Output, please, exactly those lines of the listing that come before the line with "COL = S.collection", along with that line itself.

──────────────────────────────

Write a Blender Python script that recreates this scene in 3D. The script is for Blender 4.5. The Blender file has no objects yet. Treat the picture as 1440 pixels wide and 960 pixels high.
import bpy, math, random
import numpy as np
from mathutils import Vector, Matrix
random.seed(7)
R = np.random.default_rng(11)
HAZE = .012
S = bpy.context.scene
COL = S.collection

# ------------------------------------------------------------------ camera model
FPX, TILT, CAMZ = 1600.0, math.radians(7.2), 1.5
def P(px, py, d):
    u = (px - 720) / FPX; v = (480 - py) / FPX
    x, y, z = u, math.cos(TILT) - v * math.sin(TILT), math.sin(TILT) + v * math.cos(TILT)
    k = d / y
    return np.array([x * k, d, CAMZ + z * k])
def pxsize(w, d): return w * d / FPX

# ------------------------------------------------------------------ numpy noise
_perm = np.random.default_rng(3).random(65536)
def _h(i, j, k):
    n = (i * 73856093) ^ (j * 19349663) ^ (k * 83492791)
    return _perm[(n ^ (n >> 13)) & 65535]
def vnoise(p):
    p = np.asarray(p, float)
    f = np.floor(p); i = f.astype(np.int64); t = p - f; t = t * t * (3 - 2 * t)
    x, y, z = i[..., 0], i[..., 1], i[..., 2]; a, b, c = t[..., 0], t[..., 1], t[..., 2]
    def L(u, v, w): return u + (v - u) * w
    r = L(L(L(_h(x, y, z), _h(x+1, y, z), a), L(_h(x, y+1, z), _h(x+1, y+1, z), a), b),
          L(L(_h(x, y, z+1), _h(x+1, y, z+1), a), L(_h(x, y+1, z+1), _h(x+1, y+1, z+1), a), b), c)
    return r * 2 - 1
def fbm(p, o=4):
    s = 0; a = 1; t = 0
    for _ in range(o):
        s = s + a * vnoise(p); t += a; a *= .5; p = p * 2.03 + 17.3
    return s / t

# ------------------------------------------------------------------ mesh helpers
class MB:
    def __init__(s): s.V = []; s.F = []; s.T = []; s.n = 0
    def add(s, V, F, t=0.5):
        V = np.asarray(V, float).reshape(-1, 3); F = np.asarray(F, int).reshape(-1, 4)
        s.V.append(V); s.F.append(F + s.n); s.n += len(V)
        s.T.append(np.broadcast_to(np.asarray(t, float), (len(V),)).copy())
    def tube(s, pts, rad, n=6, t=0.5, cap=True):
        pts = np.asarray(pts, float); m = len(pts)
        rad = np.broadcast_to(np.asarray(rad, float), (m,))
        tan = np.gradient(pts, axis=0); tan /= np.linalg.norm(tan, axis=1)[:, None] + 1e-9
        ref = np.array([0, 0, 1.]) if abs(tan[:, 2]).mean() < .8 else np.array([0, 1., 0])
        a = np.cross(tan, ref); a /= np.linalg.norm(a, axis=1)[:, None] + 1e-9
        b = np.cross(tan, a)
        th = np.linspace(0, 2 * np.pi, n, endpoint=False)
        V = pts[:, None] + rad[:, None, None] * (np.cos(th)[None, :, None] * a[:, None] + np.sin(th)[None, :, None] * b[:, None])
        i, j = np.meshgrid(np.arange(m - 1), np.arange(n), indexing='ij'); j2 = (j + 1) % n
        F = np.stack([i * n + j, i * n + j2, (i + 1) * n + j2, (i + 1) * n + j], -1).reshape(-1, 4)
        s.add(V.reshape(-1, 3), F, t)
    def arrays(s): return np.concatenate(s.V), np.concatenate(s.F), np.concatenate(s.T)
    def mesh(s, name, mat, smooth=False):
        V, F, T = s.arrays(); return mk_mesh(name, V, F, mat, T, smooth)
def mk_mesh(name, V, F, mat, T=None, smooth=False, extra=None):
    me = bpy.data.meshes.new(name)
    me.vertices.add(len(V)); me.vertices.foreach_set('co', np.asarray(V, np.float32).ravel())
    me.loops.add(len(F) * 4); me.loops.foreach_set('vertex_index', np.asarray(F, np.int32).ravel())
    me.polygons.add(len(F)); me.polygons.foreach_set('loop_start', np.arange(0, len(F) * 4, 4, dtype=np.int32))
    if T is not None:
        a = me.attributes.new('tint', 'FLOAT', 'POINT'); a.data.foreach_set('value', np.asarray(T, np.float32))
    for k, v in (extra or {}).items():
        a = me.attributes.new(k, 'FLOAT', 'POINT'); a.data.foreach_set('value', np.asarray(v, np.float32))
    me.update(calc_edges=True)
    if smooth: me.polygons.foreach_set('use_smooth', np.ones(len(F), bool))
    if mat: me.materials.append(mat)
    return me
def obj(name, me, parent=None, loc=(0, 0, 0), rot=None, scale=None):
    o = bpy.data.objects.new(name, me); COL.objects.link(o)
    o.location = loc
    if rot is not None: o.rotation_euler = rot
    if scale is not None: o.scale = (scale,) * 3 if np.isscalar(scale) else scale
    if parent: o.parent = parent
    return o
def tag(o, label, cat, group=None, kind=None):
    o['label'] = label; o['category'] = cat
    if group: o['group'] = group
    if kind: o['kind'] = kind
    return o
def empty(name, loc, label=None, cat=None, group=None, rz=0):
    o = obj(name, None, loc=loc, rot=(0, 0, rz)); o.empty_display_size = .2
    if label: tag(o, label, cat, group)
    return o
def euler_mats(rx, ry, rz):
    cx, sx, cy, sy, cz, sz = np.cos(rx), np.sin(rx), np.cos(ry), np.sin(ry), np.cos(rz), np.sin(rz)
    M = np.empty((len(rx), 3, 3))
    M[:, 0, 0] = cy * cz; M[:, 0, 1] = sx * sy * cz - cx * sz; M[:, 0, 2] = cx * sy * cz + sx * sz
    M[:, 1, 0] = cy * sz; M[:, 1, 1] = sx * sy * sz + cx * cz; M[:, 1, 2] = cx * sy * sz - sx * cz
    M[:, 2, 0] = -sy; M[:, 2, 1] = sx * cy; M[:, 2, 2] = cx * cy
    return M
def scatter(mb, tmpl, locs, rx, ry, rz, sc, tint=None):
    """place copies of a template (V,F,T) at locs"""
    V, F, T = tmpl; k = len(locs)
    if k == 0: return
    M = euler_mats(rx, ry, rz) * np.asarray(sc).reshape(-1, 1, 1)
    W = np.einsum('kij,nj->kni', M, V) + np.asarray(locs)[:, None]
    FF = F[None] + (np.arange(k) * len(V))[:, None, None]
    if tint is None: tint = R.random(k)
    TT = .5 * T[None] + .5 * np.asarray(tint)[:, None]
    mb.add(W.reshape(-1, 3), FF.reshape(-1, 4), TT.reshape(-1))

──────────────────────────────

EXPECTED ANSWER:
Write a Blender Python script that recreates this scene in 3D. The script is for Blender 4.5. The Blender file has no objects yet. Treat the picture as 1440 pixels wide and 960 pixels high.
import bpy, math, random
import numpy as np
from mathutils import Vector, Matrix
random.seed(7)
R = np.random.default_rng(11)
HAZE = .012
S = bpy.context.scene
COL = S.collection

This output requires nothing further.